Given our caustic political life, is Isaiah's vision of a peaceful public square a naïve hope?
Ulrich Mauser has said that Christian life is placed between history and eternity. It takes part, on the one hand, in the history of the world within which it exercises its faith; and it participates, on the other hand, in the power of the resurrection as the token of the new world toward which it is straining. All of this--history and eschatology alike--is bound up in the new creation echoed in Isaiah.
In 2011, protests erupted in Madison when Wisconsin governor Scott Walker proposed an end to collective bargaining for public employees. Sadly, within weeks, the caustic atmosphere in the state legislature had found its way into congregational life, particularly in small towns and rural parts of the state. The governor's proposal had divided families. Parishioners of different political persuasions were no longer on speaking terms. Friends were turning into enemies.
Religious leaders responded by calling for A Season of Civility.
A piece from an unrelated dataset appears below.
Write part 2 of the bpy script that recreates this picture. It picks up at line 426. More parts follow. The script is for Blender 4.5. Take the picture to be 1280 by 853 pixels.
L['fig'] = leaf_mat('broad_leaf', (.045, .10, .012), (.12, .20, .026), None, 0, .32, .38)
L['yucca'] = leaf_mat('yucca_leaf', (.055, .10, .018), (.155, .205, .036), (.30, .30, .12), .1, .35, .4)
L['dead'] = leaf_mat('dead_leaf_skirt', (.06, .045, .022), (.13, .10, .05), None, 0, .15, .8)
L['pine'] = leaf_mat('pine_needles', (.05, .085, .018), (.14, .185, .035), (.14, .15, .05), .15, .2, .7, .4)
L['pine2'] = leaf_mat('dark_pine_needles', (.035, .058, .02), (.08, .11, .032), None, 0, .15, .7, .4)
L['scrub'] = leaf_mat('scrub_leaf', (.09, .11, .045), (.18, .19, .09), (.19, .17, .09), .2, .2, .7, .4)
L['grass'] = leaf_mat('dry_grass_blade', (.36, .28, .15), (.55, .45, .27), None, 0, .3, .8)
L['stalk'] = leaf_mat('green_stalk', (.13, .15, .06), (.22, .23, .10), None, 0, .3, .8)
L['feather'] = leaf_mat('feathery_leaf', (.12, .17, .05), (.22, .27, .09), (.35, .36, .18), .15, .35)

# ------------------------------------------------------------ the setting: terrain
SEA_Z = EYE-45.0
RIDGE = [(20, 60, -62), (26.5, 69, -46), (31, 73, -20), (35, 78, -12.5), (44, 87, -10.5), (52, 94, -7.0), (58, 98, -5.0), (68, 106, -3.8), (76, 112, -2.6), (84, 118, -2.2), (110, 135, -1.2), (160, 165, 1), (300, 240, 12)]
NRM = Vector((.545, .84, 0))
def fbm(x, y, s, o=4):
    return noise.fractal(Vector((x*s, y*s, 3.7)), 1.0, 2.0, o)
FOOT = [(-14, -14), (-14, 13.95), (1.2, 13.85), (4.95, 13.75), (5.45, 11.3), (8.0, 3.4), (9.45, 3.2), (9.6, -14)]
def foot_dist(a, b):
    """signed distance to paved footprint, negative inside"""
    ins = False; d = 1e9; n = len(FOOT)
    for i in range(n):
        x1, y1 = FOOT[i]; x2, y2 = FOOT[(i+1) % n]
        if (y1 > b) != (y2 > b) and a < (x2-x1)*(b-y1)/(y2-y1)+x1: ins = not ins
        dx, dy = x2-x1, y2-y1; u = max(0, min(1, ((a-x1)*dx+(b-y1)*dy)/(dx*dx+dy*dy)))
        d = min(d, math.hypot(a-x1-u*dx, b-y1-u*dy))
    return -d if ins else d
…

The goal was to equip the community of faith to exhibit an alternative future--something different from the demonization we were embroiled in. Was it possible to bring Republicans and Democrats together in congregations to talk about their differences in a civil and respectful manner, and even learn from one another in the process? Parker Palmer and his Center for Courage and Renewal facilitators trained more than 400 pastors and lay leaders in facilitation skills to lead small group discussions. About 100 congregations actually took part in the initiative.
To be honest, the Season of Civility project had mixed success. The painstaking work of opening up conversation with people who disagreed with each other was much harder than anyone expected. At its best, A Season of Civility was a humble and imperfect attempt to concretize Isaiah's vision in real time, to live in hope of a better future by practicing that future hope in the here and now. The nation's political life needs more of this from-the-ground-up experimentation.